-- begin --

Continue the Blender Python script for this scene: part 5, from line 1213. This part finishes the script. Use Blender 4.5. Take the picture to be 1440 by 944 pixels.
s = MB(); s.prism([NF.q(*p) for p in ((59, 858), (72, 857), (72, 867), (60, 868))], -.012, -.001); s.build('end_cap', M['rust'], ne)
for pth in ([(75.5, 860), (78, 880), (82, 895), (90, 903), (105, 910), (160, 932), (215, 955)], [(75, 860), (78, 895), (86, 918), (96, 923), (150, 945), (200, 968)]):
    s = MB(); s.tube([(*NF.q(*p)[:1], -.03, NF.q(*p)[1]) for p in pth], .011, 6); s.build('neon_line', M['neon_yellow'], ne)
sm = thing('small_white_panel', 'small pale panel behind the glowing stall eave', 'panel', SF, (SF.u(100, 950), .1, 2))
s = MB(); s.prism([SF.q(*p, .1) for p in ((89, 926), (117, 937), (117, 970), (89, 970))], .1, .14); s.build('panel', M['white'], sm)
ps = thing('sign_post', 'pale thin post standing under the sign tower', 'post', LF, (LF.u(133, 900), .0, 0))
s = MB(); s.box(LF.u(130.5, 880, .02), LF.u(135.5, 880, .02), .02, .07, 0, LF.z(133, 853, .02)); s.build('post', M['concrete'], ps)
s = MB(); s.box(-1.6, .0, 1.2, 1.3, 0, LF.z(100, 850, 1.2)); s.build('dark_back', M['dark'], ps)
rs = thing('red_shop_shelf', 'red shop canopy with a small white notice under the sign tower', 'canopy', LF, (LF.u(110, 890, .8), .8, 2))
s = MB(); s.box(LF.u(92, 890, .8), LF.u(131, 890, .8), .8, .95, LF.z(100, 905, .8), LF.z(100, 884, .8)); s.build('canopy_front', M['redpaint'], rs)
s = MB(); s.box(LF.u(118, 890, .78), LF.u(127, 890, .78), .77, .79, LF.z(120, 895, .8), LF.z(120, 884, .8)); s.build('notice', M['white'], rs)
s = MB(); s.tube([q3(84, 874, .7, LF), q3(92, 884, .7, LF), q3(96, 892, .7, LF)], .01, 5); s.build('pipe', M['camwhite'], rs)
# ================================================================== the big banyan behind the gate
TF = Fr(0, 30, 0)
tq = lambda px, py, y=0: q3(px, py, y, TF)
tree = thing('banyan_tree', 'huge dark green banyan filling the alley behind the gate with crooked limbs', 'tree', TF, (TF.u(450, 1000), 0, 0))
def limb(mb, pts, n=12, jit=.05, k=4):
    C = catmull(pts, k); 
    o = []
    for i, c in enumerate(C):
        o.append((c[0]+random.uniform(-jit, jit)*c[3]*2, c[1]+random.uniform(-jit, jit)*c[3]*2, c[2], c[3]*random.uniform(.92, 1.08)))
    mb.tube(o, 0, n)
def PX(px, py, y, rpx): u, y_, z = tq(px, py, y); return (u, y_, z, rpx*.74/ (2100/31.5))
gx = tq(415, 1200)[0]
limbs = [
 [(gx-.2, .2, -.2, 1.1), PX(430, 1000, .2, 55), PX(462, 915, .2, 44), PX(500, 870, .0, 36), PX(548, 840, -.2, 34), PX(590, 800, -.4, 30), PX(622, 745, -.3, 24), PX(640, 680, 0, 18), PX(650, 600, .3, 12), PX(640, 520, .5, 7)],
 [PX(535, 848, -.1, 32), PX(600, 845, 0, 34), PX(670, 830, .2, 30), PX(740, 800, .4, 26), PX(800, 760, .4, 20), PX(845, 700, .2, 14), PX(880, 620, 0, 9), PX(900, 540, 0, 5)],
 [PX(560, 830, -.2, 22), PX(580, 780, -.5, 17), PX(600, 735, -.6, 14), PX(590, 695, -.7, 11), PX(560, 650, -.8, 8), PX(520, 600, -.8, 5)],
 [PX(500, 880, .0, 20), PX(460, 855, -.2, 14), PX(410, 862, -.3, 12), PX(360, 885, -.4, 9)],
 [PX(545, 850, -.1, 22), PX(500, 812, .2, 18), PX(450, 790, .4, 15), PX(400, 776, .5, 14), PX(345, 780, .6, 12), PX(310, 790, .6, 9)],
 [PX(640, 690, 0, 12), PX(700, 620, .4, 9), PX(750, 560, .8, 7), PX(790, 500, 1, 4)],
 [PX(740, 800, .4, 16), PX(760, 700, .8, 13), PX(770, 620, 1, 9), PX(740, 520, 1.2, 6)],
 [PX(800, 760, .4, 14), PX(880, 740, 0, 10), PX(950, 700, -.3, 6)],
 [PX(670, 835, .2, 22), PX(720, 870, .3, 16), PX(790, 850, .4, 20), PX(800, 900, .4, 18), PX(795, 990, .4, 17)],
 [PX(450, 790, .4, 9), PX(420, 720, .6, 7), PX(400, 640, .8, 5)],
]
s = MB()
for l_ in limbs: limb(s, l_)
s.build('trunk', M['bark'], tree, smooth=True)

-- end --

Go through the listing and print each line exactly as it appears.

WRITTEN SOLUTION:
Continue the Blender Python script for this scene: part 5, from line 1213. This part finishes the script. Use Blender 4.5. Take the picture to be 1440 by 944 pixels.
s = MB(); s.prism([NF.q(*p) for p in ((59, 858), (72, 857), (72, 867), (60, 868))], -.012, -.001); s.build('end_cap', M['rust'], ne)
for pth in ([(75.5, 860), (78, 880), (82, 895), (90, 903), (105, 910), (160, 932), (215, 955)], [(75, 860), (78, 895), (86, 918), (96, 923), (150, 945), (200, 968)]):
    s = MB(); s.tube([(*NF.q(*p)[:1], -.03, NF.q(*p)[1]) for p in pth], .011, 6); s.build('neon_line', M['neon_yellow'], ne)
sm = thing('small_white_panel', 'small pale panel behind the glowing stall eave', 'panel', SF, (SF.u(100, 950), .1, 2))
s = MB(); s.prism([SF.q(*p, .1) for p in ((89, 926), (117, 937), (117, 970), (89, 970))], .1, .14); s.build('panel', M['white'], sm)
ps = thing('sign_post', 'pale thin post standing under the sign tower', 'post', LF, (LF.u(133, 900), .0, 0))
s = MB(); s.box(LF.u(130.5, 880, .02), LF.u(135.5, 880, .02), .02, .07, 0, LF.z(133, 853, .02)); s.build('post', M['concrete'], ps)
s = MB(); s.box(-1.6, .0, 1.2, 1.3, 0, LF.z(100, 850, 1.2)); s.build('dark_back', M['dark'], ps)
rs = thing('red_shop_shelf', 'red shop canopy with a small white notice under the sign tower', 'canopy', LF, (LF.u(110, 890, .8), .8, 2))
s = MB(); s.box(LF.u(92, 890, .8), LF.u(131, 890, .8), .8, .95, LF.z(100, 905, .8), LF.z(100, 884, .8)); s.build('canopy_front', M['redpaint'], rs)
s = MB(); s.box(LF.u(118, 890, .78), LF.u(127, 890, .78), .77, .79, LF.z(120, 895, .8), LF.z(120, 884, .8)); s.build('notice', M['white'], rs)
s = MB(); s.tube([q3(84, 874, .7, LF), q3(92, 884, .7, LF), q3(96, 892, .7, LF)], .01, 5); s.build('pipe', M['camwhite'], rs)
# ================================================================== the big banyan behind the gate
TF = Fr(0, 30, 0)
tq = lambda px, py, y=0: q3(px, py, y, TF)
tree = thing('banyan_tree', 'huge dark green banyan filling the alley behind the gate with crooked limbs', 'tree', TF, (TF.u(450, 1000), 0, 0))
def limb(mb, pts, n=12, jit=.05, k=4):
    C = catmull(pts, k); 
    o = []
    for i, c in enumerate(C):
        o.append((c[0]+random.uniform(-jit, jit)*c[3]*2, c[1]+random.uniform(-jit, jit)*c[3]*2, c[2], c[3]*random.uniform(.92, 1.08)))
    mb.tube(o, 0, n)
def PX(px, py, y, rpx): u, y_, z = tq(px, py, y); return (u, y_, z, rpx*.74/ (2100/31.5))
gx = tq(415, 1200)[0]
limbs = [
 [(gx-.2, .2, -.2, 1.1), PX(430, 1000, .2, 55), PX(462, 915, .2, 44), PX(500, 870, .0, 36), PX(548, 840, -.2, 34), PX(590, 800, -.4, 30), PX(622, 745, -.3, 24), PX(640, 680, 0, 18), PX(650, 600, .3, 12), PX(640, 520, .5, 7)],
 [PX(535, 848, -.1, 32), PX(600, 845, 0, 34), PX(670, 830, .2, 30), PX(740, 800, .4, 26), PX(800, 760, .4, 20), PX(845, 700, .2, 14), PX(880, 620, 0, 9), PX(900, 540, 0, 5)],
 [PX(560, 830, -.2, 22), PX(580, 780, -.5, 17), PX(600, 735, -.6, 14), PX(590, 695, -.7, 11), PX(560, 650, -.8, 8), PX(520, 600, -.8, 5)],
 [PX(500, 880, .0, 20), PX(460, 855, -.2, 14), PX(410, 862, -.3, 12), PX(360, 885, -.4, 9)],
 [PX(545, 850, -.1, 22), PX(500, 812, .2, 18), PX(450, 790, .4, 15), PX(400, 776, .5, 14), PX(345, 780, .6, 12), PX(310, 790, .6, 9)],
 [PX(640, 690, 0, 12), PX(700, 620, .4, 9), PX(750, 560, .8, 7), PX(790, 500, 1, 4)],
 [PX(740, 800, .4, 16), PX(760, 700, .8, 13), PX(770, 620, 1, 9), PX(740, 520, 1.2, 6)],
 [PX(800, 760, .4, 14), PX(880, 740, 0, 10), PX(950, 700, -.3, 6)],
 [PX(670, 835, .2, 22), PX(720, 870, .3, 16), PX(790, 850, .4, 20), PX(800, 900, .4, 18), PX(795, 990, .4, 17)],
 [PX(450, 790, .4, 9), PX(420, 720, .6, 7), PX(400, 640, .8, 5)],
]
s = MB()
for l_ in limbs: limb(s, l_)
s.build('trunk', M['bark'], tree, smooth=True)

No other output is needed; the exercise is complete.